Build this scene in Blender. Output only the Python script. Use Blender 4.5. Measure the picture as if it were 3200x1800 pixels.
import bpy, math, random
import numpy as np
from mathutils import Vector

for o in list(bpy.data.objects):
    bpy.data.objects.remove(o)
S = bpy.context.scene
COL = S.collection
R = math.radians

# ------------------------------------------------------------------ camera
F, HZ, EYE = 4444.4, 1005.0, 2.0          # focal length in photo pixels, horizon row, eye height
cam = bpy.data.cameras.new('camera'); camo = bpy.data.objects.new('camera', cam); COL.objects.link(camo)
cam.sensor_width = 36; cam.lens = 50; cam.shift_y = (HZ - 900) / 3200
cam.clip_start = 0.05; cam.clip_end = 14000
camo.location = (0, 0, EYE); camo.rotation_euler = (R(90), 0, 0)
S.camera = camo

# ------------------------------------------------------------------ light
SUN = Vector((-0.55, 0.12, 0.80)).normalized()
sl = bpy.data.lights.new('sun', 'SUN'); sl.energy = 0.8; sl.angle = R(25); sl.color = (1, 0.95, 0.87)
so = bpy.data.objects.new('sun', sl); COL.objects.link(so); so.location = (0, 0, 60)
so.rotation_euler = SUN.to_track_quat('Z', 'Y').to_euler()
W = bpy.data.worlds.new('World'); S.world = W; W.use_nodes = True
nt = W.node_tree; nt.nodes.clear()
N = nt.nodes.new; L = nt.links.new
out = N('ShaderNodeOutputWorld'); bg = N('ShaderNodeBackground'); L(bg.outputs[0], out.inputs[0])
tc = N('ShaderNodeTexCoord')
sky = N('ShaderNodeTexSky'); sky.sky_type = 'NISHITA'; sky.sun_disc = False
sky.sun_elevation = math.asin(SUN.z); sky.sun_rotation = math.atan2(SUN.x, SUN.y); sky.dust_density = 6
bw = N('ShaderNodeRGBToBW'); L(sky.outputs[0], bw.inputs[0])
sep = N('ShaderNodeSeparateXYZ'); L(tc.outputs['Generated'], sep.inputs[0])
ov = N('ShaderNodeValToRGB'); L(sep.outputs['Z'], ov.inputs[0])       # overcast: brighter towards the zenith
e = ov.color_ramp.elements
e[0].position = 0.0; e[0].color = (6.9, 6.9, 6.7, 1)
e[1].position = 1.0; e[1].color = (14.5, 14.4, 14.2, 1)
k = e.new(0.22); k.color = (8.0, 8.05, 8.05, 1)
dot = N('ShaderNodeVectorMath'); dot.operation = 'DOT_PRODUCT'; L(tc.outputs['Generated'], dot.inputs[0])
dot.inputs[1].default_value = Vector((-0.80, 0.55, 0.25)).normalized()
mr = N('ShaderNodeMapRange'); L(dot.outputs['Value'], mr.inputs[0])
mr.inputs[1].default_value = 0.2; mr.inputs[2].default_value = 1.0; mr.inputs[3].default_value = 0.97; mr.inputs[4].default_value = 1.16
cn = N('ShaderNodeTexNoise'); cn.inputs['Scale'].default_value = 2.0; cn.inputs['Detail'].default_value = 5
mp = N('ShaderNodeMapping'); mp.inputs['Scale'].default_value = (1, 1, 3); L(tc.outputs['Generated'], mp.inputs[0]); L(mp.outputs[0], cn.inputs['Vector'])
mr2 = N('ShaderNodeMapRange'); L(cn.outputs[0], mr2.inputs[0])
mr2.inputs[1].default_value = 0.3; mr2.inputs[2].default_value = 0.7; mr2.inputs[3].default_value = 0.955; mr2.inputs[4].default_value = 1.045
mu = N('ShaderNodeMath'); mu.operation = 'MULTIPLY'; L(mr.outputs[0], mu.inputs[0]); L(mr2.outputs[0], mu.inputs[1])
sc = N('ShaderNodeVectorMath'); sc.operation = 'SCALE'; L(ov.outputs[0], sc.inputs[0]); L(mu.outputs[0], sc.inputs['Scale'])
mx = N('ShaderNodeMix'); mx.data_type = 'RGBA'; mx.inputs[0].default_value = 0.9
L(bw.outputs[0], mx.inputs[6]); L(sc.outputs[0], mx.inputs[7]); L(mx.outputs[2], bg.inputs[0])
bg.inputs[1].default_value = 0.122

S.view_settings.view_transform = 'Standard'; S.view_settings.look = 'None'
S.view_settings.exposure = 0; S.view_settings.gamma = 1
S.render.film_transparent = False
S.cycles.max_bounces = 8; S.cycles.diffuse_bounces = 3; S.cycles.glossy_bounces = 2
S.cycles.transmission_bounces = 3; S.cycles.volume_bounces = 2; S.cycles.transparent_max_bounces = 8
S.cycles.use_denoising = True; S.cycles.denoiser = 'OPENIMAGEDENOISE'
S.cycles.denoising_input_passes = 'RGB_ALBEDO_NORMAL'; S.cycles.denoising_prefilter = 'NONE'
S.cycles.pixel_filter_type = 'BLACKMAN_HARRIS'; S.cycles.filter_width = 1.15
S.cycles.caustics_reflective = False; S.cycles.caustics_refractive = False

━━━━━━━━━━

> [REQUIRED TASK]:
Include the first line, the line containing "R = math.radians", and every line between them, copied exactly from the material above; output no other line.

> [WRITTEN ANSWER]:
Build this scene in Blender. Output only the Python script. Use Blender 4.5. Measure the picture as if it were 3200x1800 pixels.
import bpy, math, random
import numpy as np
from mathutils import Vector

for o in list(bpy.data.objects):
    bpy.data.objects.remove(o)
S = bpy.context.scene
COL = S.collection
R = math.radians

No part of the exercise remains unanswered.